Bagaimana Sistem Seharusnya Bekerja
Kasus ini memberi pelajaran berharga tentang rapuhnya sistem kita. Untuk mencegah hal serupa, ada beberapa prinsip yang harus dijaga.
Pertama, RT/RW harus menjadi mediator, bukan hakim. Rapat warga semestinya ruang dialog, bukan ruang pengusiran. Prinsip tabayun—mendengar kedua pihak secara adil—harus diutamakan.
Kedua, pemerintah kota harus hadir cepat. Kehadiran pemimpin bukan untuk mencari sorotan, tapi untuk menghadirkan rasa aman.
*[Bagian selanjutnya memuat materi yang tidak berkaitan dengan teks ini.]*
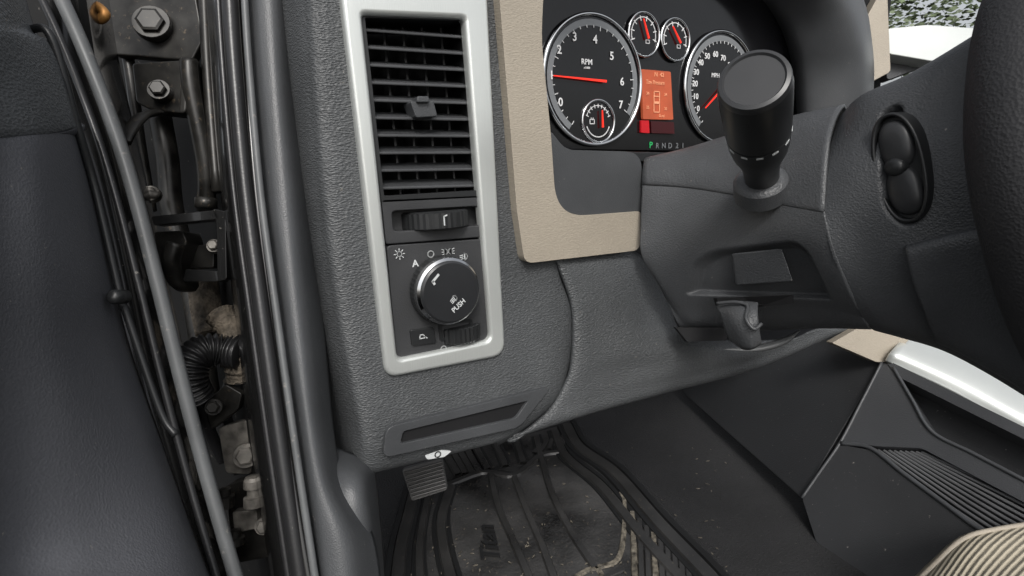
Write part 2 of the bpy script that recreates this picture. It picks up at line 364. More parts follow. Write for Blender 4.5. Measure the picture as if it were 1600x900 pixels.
obj('cluster_hood',sheet([[D(*p) for p in r] for r in hr],8),'cap',dash,smooth=True,solid=.004)
obj('cluster_shade_brow',[sheet([[D(840,-62,.10),D(960,-90,.10),D(1080,-100,.10)],[D(846,-75,.0),D(960,-110,-.02),D(1100,-130,.02)]],6)],'cap',dash,smooth=True,solid=.01)  # unseen brow above the frame, added to keep sky light off the cluster
obj('centre_trim',[plate(wp([(1352,30),(1386,-30),(1392,112),(1358,130)],.98),N*.03)],'beige',dash,bevel=.004)
obj('dash_top_glare',[plate(wp([(1386,44),(1450,38),(1560,46),(1545,70),(1470,98),(1388,84)],1.0),N*.05)],'bezel',dash,bevel=.01,label='pale silver end of the dash trim, standing in for white glare')  # silver plate whose pale shape stands for the white glare here
obj('centre_vent',[plate(wp([(1384,86),(1450,88),(1440,105),(1386,125)],1.03),N*.02)],'console',dash)
obj('dash_core',[plate([D(470,-60,.10),D(780,-60,.10),D(800,660,.13),D(560,700,.13)],Y*.02),plate([D(780,-60,.13),D(1400,-60,.13),D(1330,500,.12),D(800,560,.12)],Y*.02)],'dead',dash)
# ================================================================== CLUSTER
G=.072
cl=thing('instrument_cluster',D(1000,230,G),'backlit gauge cluster with red needles and orange display under the hood','instrument panel')
obj('cluster_face',[plate(dp([(835,-60),(1300,-60),(1300,238),(835,232)],G,3),Y*.01)],'gloss',cl)
obj('cluster_lip',[plate(dp([(870,234,3),(1130,240,3),(1130,256,3),(870,250,3)],G-.045,3),Y*.05)],'black',cl,bevel=.002)
def gauge(u,v,r,nm='gauge',arc=None,face=True):
    c=D(u,v,G)
    g=obj(nm,[lathe(c-Y*.001,-Y,[(r*.98,0),(r*.98,.002),(0,.0021)],64)],'gloss',cl)
    obj('gauge_ring',[tube(circ(c-Y*.004,r,n=64)[:-1],.0025 if r>.05 else .0016,2,8,closed=True)],'chrome',g,smooth=True)
    if arc:
        a0,a1=arc; n=40; A=circ(c-Y*.0036,r*.93,n=n,a0=math.radians(a0),a1=math.radians(a1));B=circ(c-Y*.0036,r*.83,n=n,a0=math.radians(a0),a1=math.radians(a1))
        obj('dial_arc',[(A+B,[(i,i+1,n+2+i,n+1+i) for i in range(n)])],'arc',g)
    return g,c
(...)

Masyarakat butuh merasakan negara ada di pihak mereka.
Ketiga, jalur hukum harus ditegakkan. Sengketa tanah tidak bisa diputuskan lewat emosi. Hanya pengadilan yang berhak menentukan.
Keempat, literasi digital harus diperkuat. Potongan video dan framing bisa menyesatkan. Masyarakat perlu diajarkan untuk kritis dalam membaca informasi.
Kelima, moral dan hukum harus berjalan beriringan. Hukum menjaga aturan, moral menjaga nurani. Tanpa moral, hukum bisa kering. Tanpa hukum, moral bisa lemah.
Bagaimana Kita Sebaiknya Bersikap
Selain perbaikan sistem, ada pelajaran personal yang bisa dipetik. Dalam konflik, menahan diri lebih bijak daripada meledak. Elegansi dalam diam sering lebih kuat daripada ribuan kata kasar.
Kita perlu berhati-hati agar tidak mudah menyalahkan orang lain hanya untuk menenangkan diri. Itu hanya proyeksi, yang mungkin memberi kenyamanan sesaat tapi menutup jalan damai.
Kita juga harus menjaga agar konflik tidak dibawa ke ranah identitas. Itu jalan buntu yang hanya akan melahirkan luka baru.
Dan yang paling penting, kita harus menuntut kehadiran pemimpin. Kehadiran bukan sekadar simbol, tapi kebutuhan psikis. Orang butuh merasa ditemani, bukan ditinggalkan.
Penutup
Kasus Yai MIM bukan hanya soal tanah. Ia adalah cermin jiwa kolektif kita. Ia menunjukkan bagaimana bisik bisa jadi riuh, bagaimana rapat bisa jadi mesin penghakiman, dan bagaimana diam pemimpin bisa melahirkan rasa ditelantarkan.
Namun ia juga mengajarkan bahwa kesabaran bisa jadi kekuatan, ketenangan bisa jadi argumen, dan martabat bisa jadi senjata.
Jika kita ingin kota ini kembali tenang, yang dibutuhkan bukan drama baru. Yang dibutuhkan hanyalah keadilan sederhana.
Dan keadilan itu hanya akan lahir bila kita memilih untuk bersikap dengan kepala dingin, hati tenang, dan kata-kata yang menjaga martabat serta memastikan sistem sosial kita bekerja dengan benar. Karena di tengah badai, kadang yang paling dibutuhkan bukan suara lantang, melainkan keheningan yang menyembuhkan.
Jodhy Rachman, M.Psi, seorang adalah psikoanalis, pakar MSDM, dan ilmuwan psikologi dengan konsentrasi industri dan organisasi. Fokus kajiannya adalah dinamika kelompok, kesejahteraan mental pekerja, dan “Quadripathos” atau empat penyakit organisasi. Jodhy juga adalah sekretaris di Asosiasi Psikoanalisis Indonesia (2024-2029) dan CEO Humanics ReSearch Institute.